Some species also face endangerment from commercial exploitation, and it's true that if you pop into any pet shop they will have a tank full of terrapins for sale, as well as other turtles and tortoises. They are often not kept well in the pet shop and are cheap to buy as a novelty for kids, which soon wear off. The two species of dry land tortoises are also classed as endangered thanks to exportation in the pet trade. The species in question, the once widely populating Spur-thighed tortoise (which is known to reach ages of an incredible 110-120 years!), and the Hermanns tortoise, are now protected by many acts including the Biodiversity Conservation Act and the Penal Code of Bulgarian Republic, to name just two. These magnificent tortoises are now usually only encountered in the Territory of Eastern Rhodopes Mountain, Sakar Mountain, Derventski Vazvishenija Hills, Stranja Mountain and south Struma Valley as well as the lowlands of the ranging mountains.
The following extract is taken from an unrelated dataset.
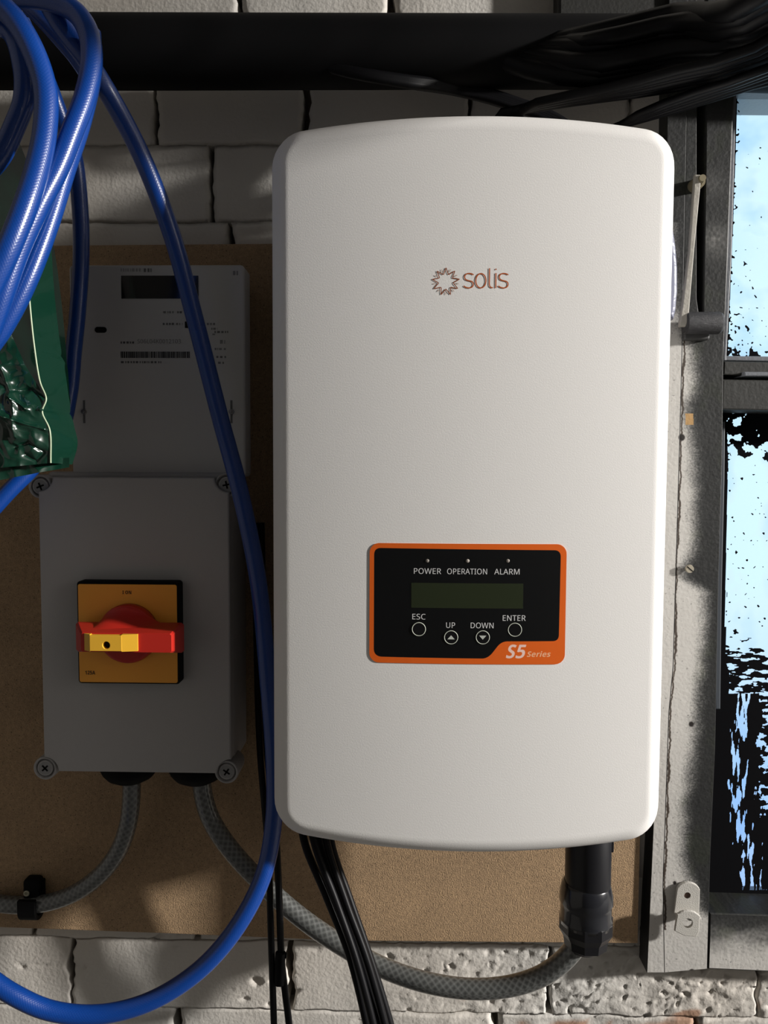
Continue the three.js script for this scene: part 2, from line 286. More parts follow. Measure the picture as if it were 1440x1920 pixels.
// black paint left on the glass: a film with bare patches, its outline in pixels of the place where it sits
const film = (y0, y1, fn) => dataTexture(1024, 2048, (u, v) => {
  const x = lerp(gx0, gx1, u), y = lerp(y0, y1, v), q = V3(x, y, GZ).project(camera); return fn((q.x + 1) / 2 * W, (1 - q.y) / 2 * H, x, y);
});
const upFilm = film(upY0, upY1, (px, py, x, y) => {
  const left = table([[160, 1381], [400, 1373], [670, 1362]], py), d = px - left;
  let c = 0.55 * Math.exp(-Math.max(0, d) / 7) + 0.52 * Math.exp(-Math.max(0, 664 - py) / 9);
  c += 0.24 * sm(470, 640, py) * sm(110, 20, d);
  const n = N(x * 330, y * 330, 3) * 0.8 + N(x * 160 + y * 90, y * 130, 9) * 0.7;
  if (d < 1 || py > 672) return 255;
  return n + c > 0.70 ? 255 : 0;
});
const loFilm = film(loY0, loY1, (px, py, x, y) => {
  const left = table([[780, 1358], [900, 1362], [1200, 1356], [1700, 1332]], py), d = px - left;
  const n = fbm(x * 95, y * 95, 3, 4), streakV = fbm(x * 210, y * 42, 5, 3), streakH = fbm(x * 70, y * 230, 9, 3);
  let t;                                                              // higher: more bare glass
  if (py < 885) { t = lerp(-0.75, 0.02, sm(790, 850, py)); t = Math.max(t, sm(845, 880, py) * 1.2 - 0.1 - sm(1385, 1425, px) * sm(895, 850, py) * 0.9); return n + t > 0.02 && d > 3 ? 0 : 255; }
  if (py < 1175) { const specks = N(x * 260, y * 260, 3) + 0.12 * sm(1120, 1175, py); return specks > 0.56 || d < 1 ? 255 : 0; }
  if (py < 1300) { t = lerp(0.75, -0.2, sm(1180, 1245, py + 24 * N(x * 60, 2, 4) - (px - 1390) * 0.35)); return streakH * 0.9 + n * 0.5 + t > 0.02 && d > 4 + 10 * sm(1230, 1270, py) ? 0 : 255; }
  if (py > 1668) { const rim = 1693 - 12 * Math.abs(N(x * 45, 3, 8)) - 10 * sm(1398, 1372, px) * sm(1336, 1372, px); return py > rim && py < 1700 && d > 2 ? 0 : 255; }
  const cx = table([[1290, 1392], [1420, 1380], [1500, 1380], [1600, 1396], [1650, 1412], [1690, 1425]], py), band = Math.exp(-(((px - cx) / 16) ** 2)), right = sm(1402, 1440, px) * sm(1600, 1500, py);
  const blank = sm(1296, 1308, py) * sm(1372, 1356, px);
  t = -0.62 + 0.74 * band + 0.66 * right - 0.3 * blank;
  return lerp(streakV, streakH * 0.6 + n * 0.6, right) + t > 0 ? 0 : 255;
});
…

Only a few decades ago, it was commonplace to see these slow-plodders most places in Bulgaria.

Apart from the pet trade, there are other factors contributing to the decrease of the tortoises, like global warming leading to confusing changes in climate, the young eggs being preyed on, predation, urbanisation and intensive agriculture.

Luckily, there are many other groups urging a change in the conscientiousness of Bulgarian amphibians and reptiles, including of course, the very budding wildlife tourism. What was once one of the least visited corners of Eastern Europe, Bulgaria is now an increasingly popular destination for bespoke holidays. Companies such as Naturetrek, Branta tours and BBFS who specialise in natural history and wildlife holidays, now organise long weekends tracking various Bulgarian wildlife including herpetofauna, and of course offer the tours in conjunction with other Bulgarian must-sees and dos, like the monasteries, mountains, cities and indeed, the food and wine!

Inhabitants of Bulgaria, including ex-pats of course, can also help to preserve this incredible variety of amphibians and reptiles, by simply respecting their environments and using common sense. Be careful when walking through areas that could be populated by smaller creatures that might get trodden on, don't feel the need to kill a snake if you encounter one in your garden - there are other ways of removing it, and do your bit to ensure endangered species don't continue to be exploited by the pet trade. The idea of a rare species terrarium may sound nice, but these creatures belong in the wild. Most importantly of all, enjoy the presence of these creatures and make sure you keep a camera at the ready should you stumble across a rare one!